Zmieniłem pracę. Zatrudniony jestem teraz w innej firmie budowlanej. Na tak długą wyprawę, ze względu na urlop, nie mogę sobie teraz pozwolić - wyjaśniał nam Maciej Boinski. Dlatego wybrał krótszy szlak, wzdłuż Brdy. Pokonać chce tę rzekę w dwa tygodnie.
Plecak już spakowany
W drogę wyrusza w poniedziałek 1 lutego z okolic Miastka. Po drodze będzie miał m.in. Bory Tucholskie, Koronowo, a na koniec Brdyujście. Tak jak podczas poprzednich wypraw iść chce brzegiem rzeki. Zrezygnował jednak z sań własnej konstrukcji. Gdy zdobywał Noteć i Wartę ciągnął je za sobą. Na nich miał namiot, śpiwór, jedzenie, rzeczy na zmianę.
- Brzegi Brdy są bardziej zalesione. Mógłbym mieć problem z ciągnięciem ekwipunku. Dlatego zabieram tylko plecak, największy jaki można kupić, ponad 90 litrowy - wyjaśnia nakielanin. Liczy, że dzięki temu będzie bliżej rzeki, bliżej zwierząt nad rzeką żyjących. Hałas ciągniętego wózka niekiedy je odstraszał.
Z dala od cywilizacji
Spać zamierza - tak jak podczas poprzednich wypraw - pod gołym niebem, w namiocie. Nie planuje noclegów w marinach czy nadrzecznych pensjonatach. Ma tylko nadzieję, że nie będzie cały czas pluchy. Woli już mróz i śnieg.
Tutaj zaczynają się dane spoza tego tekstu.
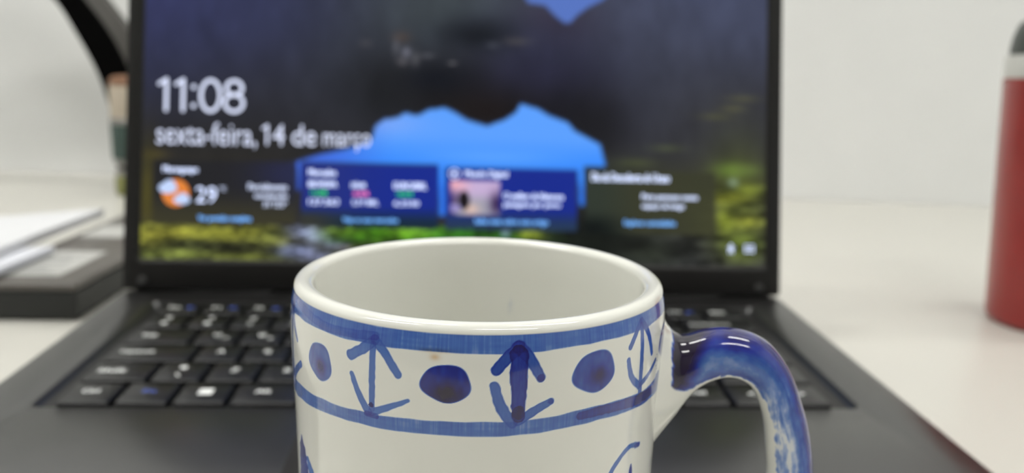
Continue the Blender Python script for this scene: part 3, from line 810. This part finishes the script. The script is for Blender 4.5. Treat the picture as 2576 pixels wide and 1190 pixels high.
pl = ctr[:, None, :] + half[:, None, :]*cs[None, :, None]           # in the handle plane
off = -b_*sn[None, :]                                               # towards the camera for positive sine
be = math.radians(-8)
hx, hy = math.cos(be), math.sin(be)
PH = np.stack([MX + pl[..., 0]*hx + off*(-hy), MY + pl[..., 0]*hy + off*hx, pl[..., 1]], -1)
T = np.repeat(tpar[:, None], NA, 1)
dmm = a_len[:, None]*(1-cs[None, :])                                 # distance from the outer edge
side = np.repeat(sn[None, :], NS, 0)
rho = pl[..., 0]; zed = pl[..., 1]
s_along = np.concatenate([[0], np.cumsum(np.hypot(*np.diff(ctr, axis=0).T))])[:, None] + 0*dmm
nz1 = fbm(s_along*.55, dmm*.9+3); nz2 = fbm(s_along*.16+9, dmm*1.6+2); nz3 = vnoise(s_along*.3, dmm*4)
edge_in = np.where(T < 4, 9.6, 2*a_len[:, None]-1.25) + .5*(nz1-.5)*2
cover = sstep(.25, -.15, dmm-edge_in) * sstep(35.6, 36.4, rho + .8*(nz1-.5) - sstep(78, 76, zed)*(-2)*0)
cover *= sstep(19-1.9, 19-2.2, T)
# no paint low in the web under the root
cover *= np.where(T < 4.6, sstep(-.3, .3, zed - (75.6 + .55*(rho-38)) + .8*(nz1-.5)*2), 1)
dens = .50 + .30*(nz1-.5)*2
dens = dens + 1.15*np.exp(-(np.maximum(dmm-.6, 0)/(1.2 + .9*sstep(7, 5, T)))**2)*sstep(3, 5, T)*(.8+.5*nz2)     # dark outer edge
dens = dens + .55*np.exp(-((dmm-2*a_len[:, None]+1.6)/1.2)**2)*sstep(11, 7, T)            # second darker line by the inner edge
dens = dens + 2.3*sstep(4.1, 2.6, T + .16*(dmm-4))                                        # almost black root
dens = dens + .5*sstep(1, 3, dmm)*sstep(4.2, 2.4, dmm)*sstep(4.5, 5.4, T)*(nz3)
worn = sstep(7.2, 9.0, T + .5*(dmm-5))*sstep(2.6, 4.2, dmm)
dens = dens*(1-worn) + worn*np.clip(.26 + 1.0*(nz2-.5) + .7*(nz1-.5), .05, .8)
dens = dens + .9*np.exp(-((T-12.1)/.7)**2 - ((dmm-4.6)/1.8)**2)
backside = sstep(-.2, -.6, side)
dens = dens*(1-backside) + (.9+.4*nz1)*backside
DH = np.clip(cover*dens, 0, 3)
hob = surface('handle', PH, ramp(DH), 'paint', M_GLAZE, mug, origin=(MX, MY, 0))
hob.location = (0, 0, 0)
hob['label'] = 'curved handle brushed dark and light blue'

# ------------------------------------------------------------------ red travel bottle on the right
M_RED = material('red_lacquer', (146, 30, 28), .28, metal=.15, coat=.4, noise=.05, nscale=60)
M_BRUSH = material('brushed_steel', (205, 205, 200), .4, metal=.4, noise=.04, nscale=120)
M_CAP = material('bottle_lid_plastic', (52, 58, 54), .4, noise=.04)
BX, BY = 338.5, 38.0
bottle = thing('travel_bottle', 'red lacquered travel bottle with a steel collar and dark lid at the right edge', 'bottle', (BX, BY, 0))
MB().lathe([(28,0), (31.5,.4), (33.2,2), (34,5), (36.2,50), (38.4,90), (40.6,133), (40.8,136.6), (40.3,137.2)], 0, 0, 96).build('body', M_RED, bottle, smooth=True)
MB().lathe([(40.0,137.0), (40.9,137.4), (41.1,148.6), (40.5,149.6), (36,150)], 0, 0, 96).build('collar', M_BRUSH, bottle, smooth=True)['label'] = 'brushed steel collar'
MB().lathe([(37,149.9), (39.2,150.2), (39.5,153), (38.6,160), (36.8,166), (35,168.2), (28,169.5), (.01,170)], 0, 0, 96).build('lid', M_CAP, bottle, smooth=True)['label'] = 'dark grey-green lid'

# ------------------------------------------------------------------ narrow dark box on the left with stickers
M_BOX = material('dock_top_sheen', (96, 92, 87), .33, noise=.04, nscale=120, bump=.06, bscale=2000)  # top toned lighter than the sides: grazing wall reflection put into the colour
M_BOXSIDE = material('dock_side', (36, 38, 36), .55, noise=.05, nscale=80)
M_STICK = material('sticker_paper', (188, 188, 184), .5, noise=.03, nscale=90)
M_PRINT = material('sticker_print', (120, 122, 124), .6, noise=.05)
dock = thing('device_box', 'long narrow dark grey device box with white stickers, left of the laptop', 'box', (-226, 150, 0))
MB().box(-254.5, -197, 27, 300, 1, 15.5).build('lower_shell', M_BOXSIDE, dock, bevel=1.2).location = -dock.location
MB().box(-254.5, -197, 27, 300, 15.9, 20).build('top_shell', M_BOX, dock, bevel=1.6).location = -dock.location
MB().box(-250, -201, 32, 295, 0, 2).build('rubber_pad', M_RUBBER, dock).location = -dock.location
st = MB().box(-251, -212.5, 43, 104, 20.0, 20.15).build('sticker', M_STICK, dock); st.location = -dock.location
st['label'] = 'large white printed sticker'
for k in range(9):
    yy = 48 + k*5.6
    MB().box(-248, -248 + (30, 24, 31, 18, 28, 26, 31, 22, 29)[k], yy, yy+1.6, 20.15, 20.19).build('print_line', M_PRINT, st)
    st.children[-1].location = (0, 0, 0)
s2 = MB().box(-249, -222, 147, 188, 20.0, 20.15).build('sticker', M_STICK, dock); s2.location = -dock.location
s2['label'] = 'small white sticker'

# papers leaning on the box edge, their far side on the desk
M_PAPER = material('paper_white', (222, 223, 226), .6, noise=.01, nscale=20)
M_PAPER2 = material('paper_cool', (222, 224, 232), .6, noise=.01, nscale=20)
def paper_pile(name, label, x0, x1, y0, y1, z0, thick, n, mat, lean, jit):
    """n sheets of one pad; x1 is the right edge, the left edge drops to the desk"""
    m = MB(); rng = np.random.default_rng(int(abs(x0)))
    for k in range(n):
        jx, jy = rng.uniform(-jit, jit, 2)
        z = z0 + thick*k/n; t = thick/n*.82
        a, b, c, d = x0+jx, x1+jx, y0+jy, y1+jy
        N = 6; v = []; f = []
        for i in range(N+1):
            x = a + (b-a)*i/N; zz = z + (x-(-254.5))*lean + .000*i
            for yy in (c, d):
                v += [(x, yy, zz), (x, yy, zz+t)]
        for i in range(N):
            q = 4*i
            f += [(q, q+4, q+6, q+2), (q+1, q+3, q+7, q+5), (q, q+1, q+5, q+4), (q+2, q+6, q+7, q+3)]
        f += [(0, 2, 3, 1), (4*N, 4*N+1, 4*N+3, 4*N+2)]
        m.add(v, f)
    return tag(m.build(name, mat), label, 'paper')
paper_pile('paper_booklet', 'thin white booklet under the stack of sheets, poking out over the box', -430, -240, 27, 97, 20.2, 3.4, 4, M_PAPER2, .098, .3)
paper_pile('paper_stack', 'thick stack of white sheets lying over the left edge of the dark box', -428, -257, 40, 206, 23.8, 5.5, 12, M_PAPER, .098, .5)
# ------------------------------------------------------------------ small bottle behind the lid's left edge
M_BEIGE = material('beige_cap', (196, 184, 166), .5, noise=.04)
M_BROWN = material('brown_nozzle', (136, 100, 76), .5, noise=.05)
M_GREEN = material('dark_green_label', (58, 76, 70), .45, noise=.10, nscale=50)
M_CHROME = material('metal_ring', (150, 148, 144), .3, metal=.4, noise=.03)
M_DARK = material('dark_ring', (24, 22, 20), .5, noise=.03)
M_OLIVE = material('olive_base', (128, 130, 74), .4, noise=.06)
sb = thing('bottle', 'slim bottle with beige cap and dark green label, peeking out behind the laptop lid', 'bottle', (-336, 462, 0))
prt = lambda nm, prof, m: MB().lathe(prof, 0, 0, 48).build(nm, m, sb, smooth=True)
prt('base', [(12,0), (14.5,1), (15.5,5), (15.8,12), (15,19), (14,20.5)], M_OLIVE)
prt('lower_ring', [(12,20.4), (14.4,21), (14.6,26), (13,27)], M_CHROME)
prt('dark_ring', [(12.5,26.9), (12.8,30.5), (12.4,31)], M_DARK)
prt('upper_ring', [(12.5,30.9), (15,31.5), (15.4,35.5), (15,37.5)], M_CHROME)
prt('label', [(15,37.4), (16.6,37.8), (17.0,71), (16.4,72)], M_GREEN)
prt('shoulder', [(16,71.9), (17.4,72.6), (17.2,76.5), (15.6,78)], M_CHROME)
prt('cap', [(15.3,77.9), (16.2,80), (16.2,108), (15.8,110)], M_BEIGE)
prt('cap_tip', [(15.6,109.9), (16,112), (15,117), (11,119.6), (.01,120.5)], M_BROWN)

# ------------------------------------------------------------------ curved desk lamp behind
M_BLACK = material('lamp_black', (2, 2, 2), .7, noise=.05, spec=.05)
M_GREYSIDE = material('lamp_grey', (70, 68, 64), .5, noise=.03)
lamp = thing('desk_lamp', 'black curved lamp arm rising to the left from behind the laptop lid', 'lamp', (-270, 515, 0))
# arm outline in the x-z plane: left edge, black and grey boundary, right edge
AL = [(-520,262),(-482,246),(-448,222),(-416.8,193.6),(-397.9,161.4),(-380.2,124.6),(-370.5,92),(-362.0,60),(-345,30),(-322,10)]
AM = [(-512,290),(-468,274),(-424,238),(-386.0,194.6),(-361,158),(-345,121.7),(-333,92),(-322,62),(-308,36),(-292,12)]
AR = [(-508,304),(-458,288),(-408,246),(-369.0,195.1),(-344.6,160.2),(-326,124),(-313,92),(-302,62),(-290,38),(-276,12)]
al, _ = spline(AL, 60); am, _ = spline(AM, 60); ar, _ = spline(AR, 60)
def ribbon(a, b, y0a, y0b, y1, name, mat):
    rings = [[(p[0], y0a, p[1]), (q[0], y0b, q[1]), (q[0], y1, q[1]), (p[0], y1, p[1])] for p, q in zip(a, b)]
    o = MB().rings(rings).build(name, mat, lamp, smooth=True, angle=30); o.location = -lamp.location; return o
ribbon(al, am, 500, 500, 524, 'arm', M_BLACK)
ribbon(am, ar, 500, 507, 524, 'arm_side', M_GREYSIDE)['label'] = 'grey side face of the arm'
MB().lathe([(54,0), (56,1), (56,9), (53,12), (.01,12.5)], -270, 515, 64).build('base', M_BLACK, lamp, smooth=True).location = -lamp.location
MB().box(-700, -508, 488, 536, 268, 286).build('lamp_head', M_BLACK, lamp, bevel=5).location = -lamp.location

bpy.context.view_layer.update()
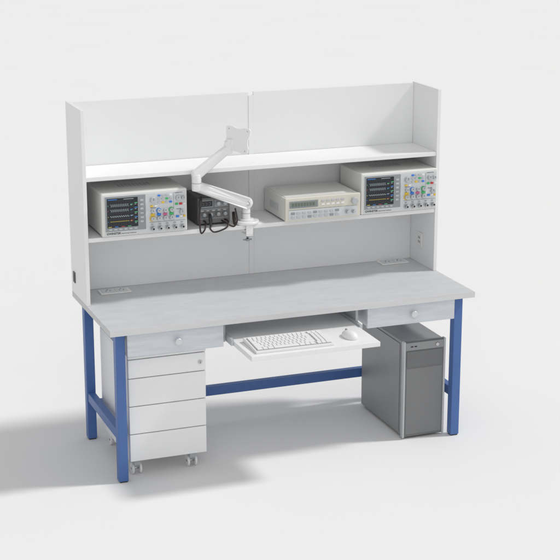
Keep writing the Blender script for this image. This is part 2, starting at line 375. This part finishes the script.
for ri,row in enumerate(rows):
    units=sum(.4 if k=='g' else k for k in row); u=(kw-.020)/units; x=.010
    y1=kd-.023-ri*hrow; y0=y1-hrow+.003
    for k in row:
        if k=='g': x+=.4*u; continue
        q=MB(); q.box(x+.0013,x+k*u-.0013,y0,y1,.0012,.0058,KEYM,.0012,1,rot=Rk); q.obj("key",kb); x+=k*u
ms=thing("computer_mouse","small white computer mouse resting beside the keyboard","computer mouse",(1.085,-.145,.6412),math.radians(8))
b=bmesh.new(); bmesh.ops.create_uvsphere(b,u_segments=28,v_segments=16,radius=1)
for v in b.verts:
    v.co=Vector((v.co.x*.031*(1-.08*v.co.y),v.co.y*.054,max(v.co.z,-.12)*.030*(1-.15*v.co.y)+.004))
q=MB(); q.add(b,PLAST,None,smooth=True); q.obj("mouse_body",ms)
q=MB(); q.cyl((0,.030,.028),.006,.006,GREY,'X'); q.obj("scroll_wheel",ms)
# ---------------------------------------------------------------- drawer cabinet
cb=thing("drawer_cabinet","white mobile drawer cabinet on casters standing under the worktop","cabinet",(.097,.075,0))
w,d=.368,.50; z0,z1=.088,.591
m=MB(); m.box(0,w,.018,d,z0,z1-.012,CAB,.002); m.box(0,w,.0,d,z1-.0118,z1,CAB,.002); m.box(.004,w-.004,.014,.0178,z0+.002,z1-.013,GAP,0); m.obj("cabinet_body",cb)
lv=[z1-.0135,z1-.104,z1-.104-.134,z1-.104-.268,z0]
for i in range(4):
    q=MB(); q.box(.0012,w-.0012,0,.0138,lv[i+1]+(.0 if i==3 else .0018),lv[i]-.0018,CAB,.002); o=q.obj("drawer_front" if i else "header_panel",cb)
q=MB(); q.cyl((w-.028,-.002,z1-.060),.009,.006,STEEL,bv=.001); q.box(w-.029,w-.027,-.0056,-.0051,z1-.065,z1-.055,INK,0); q.obj("lock",cb)
for x in(.045,w-.055):
    for y in(.06,d-.05):
        q=MB(); q.box(x-.022,x+.022,y-.022,y+.022,z0-.006,z0-.0005,LGREY,.001); q.cyl((x,y,z0-.012),.010,.012,STEEL,'Z'); q.prism([(y-.016,z0-.018),(y+.014,z0-.018),(y+.026,.034),(y+.010,.028),(y-.012,.05)],x-.014,x+.014,LGREY,.002)
        o=q.obj("caster",cb)
        q=MB(); q.cyl((x-.018,y+.012,.027),.027,.010,PLAST,'X',bv=.002); q.cyl((x+.018,y+.012,.027),.027,.010,PLAST,'X',bv=.002); q.cyl((x,y+.012,.027),.006,.046,STEEL,'X'); q.obj("wheel",o)
# ---------------------------------------------------------------- computer tower
pc=thing("computer_tower","grey desktop computer tower standing on the floor under the worktop","computer",(1.474,.092,0))
w,d,h=.222,.51,.500
m=MB(); m.box(.004,w-.004,.022,d,.014,h-.004,CASE,.004,3)
m.box(.0,.0038,.05,d-.02,.028,h-.02,CASE,.001); m.box(w-.0038,w,.05,d-.02,.028,h-.02,CASE,.001)
m.obj("case",pc)
for x in(.03,w-.05):
    for y in(.05,d-.07): q=MB(); q.box(x,x+.02,y,y+.03,0,.0138,DARK,.002); q.obj("foot",pc)
m=MB(); m.box(0,w,.0,.0215,.010,h,GLOSS,.006,3)
m.box(-.001,.009,-.005,.0218,.008,h+.001,SILV,.003,3); m.box(w-.009,w+.001,-.005,.0218,.008,h+.001,SILV,.003,3)
m.box(.0095,w-.0095,-.003,-.0002,h-.044,h-.006,CASE,.001)
fp=m.obj("front_bezel",pc)
q=MB(); q.box(.016,w-.016,-.0026,-.0003,h-.130,h-.050,GLOSS,.0020,3); q.box(.016,w-.016,-.0030,-.0027,h-.0905,h-.0895,MESH,0); q.obj("drive_bay",fp)
# gently bowed lower panel
q=MB(); b=bmesh.new(); NX,NZ=16,20; vs=[]
for j in range(NZ+1):
    row=[]
    for i in range(NX+1):
        u=i/NX*2-1; v=j/NZ
        row.append(b.verts.new((w/2+u*(w/2-.016),-.0008-.007*(1-u*u)*math.sin(math.pi*v)**.6,.024+v*(h-.162))))
    vs.append(row)
for j in range(NZ):
    for i in range(NX): b.faces.new((vs[j][i],vs[j][i+1],vs[j+1][i+1],vs[j+1][i]))
me_f=list(b.faces); q.add(b,MESH,None,smooth=True)
q.obj("lower_front_panel",fp)
q=MB(); q.cyl((w-.045,-.005,h-.026),.009,.006,STEEL,bv=.001); q.obj("power_button",fp)
for i in range(2): q=MB(); q.box(.035+i*.02,.048+i*.02,-.0038,-.0031,h-.029,h-.023,INK,0); q.obj("usb_port",fp)
# ---------------------------------------------------------------- camera, light
cx,cy,cz,yaw,pt,f=[-1.6224,-6.3891,2.8044,.3624,.2714,1560.5621]
cam=bpy.data.cameras.new("camera"); co=bpy.data.objects.new("camera",cam); COL.objects.link(co); scene.camera=co
co.location=(cx,cy,cz); co.rotation_euler=(math.pi/2-pt,0,-yaw); cam.lens=f/560*36; cam.sensor_width=36; cam.clip_end=300
w_=bpy.data.worlds.new("World"); scene.world=w_; w_.use_nodes=True
bg=w_.node_tree.nodes["Background"]; bg.inputs[0].default_value=(1,1,1,1); bg.inputs[1].default_value=.50
def sun(name,dirv,e,ang,col=(1,1,1)):
    L=bpy.data.lights.new(name,'SUN'); L.energy=e; L.angle=math.radians(ang); L.color=col
    lo=bpy.data.objects.new(name,L); COL.objects.link(lo)
    dirv=Vector(dirv); lo.rotation_euler=dirv.to_track_quat('Z','Y').to_euler(); lo.location=dirv*5
sun("key_sun",(.74,-.15,.85),1.95,7,(1,.99,.98))
sun("added_front_fill",(-.25,-1,.75),.46,50)  # added wide fill, lifts the front faces without hard shadows
scene.view_settings.view_transform='Standard'; scene.view_settings.look='None'; scene.view_settings.exposure=0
Martwi go, że nie przeprowadził solidnego treningu przed tą wyprawą. Nie było na to czasu. Lepiej był przygotowany gdy zdobywał Noteć i Wartę. Wierzy jednak, że się uda, że znowu dotrze do celu. Na pewno przyda się doświadczenie zdobyte podczas poprzednich, zimowych wypraw.
Wisła musi poczekać
A co z Wisłą? Kiedy wyruszy na podbój tej rzeki?
-Pewnie za rok, albo za dwa lata - zastanawia się Maciej Boinski. - Bo - przyznaje - kręci go też San. Tę rzekę także chciałby poznać. Niewykluczone, że za rok wybierze właśnie ten szlak. Trzymamy kciuki, by się udało!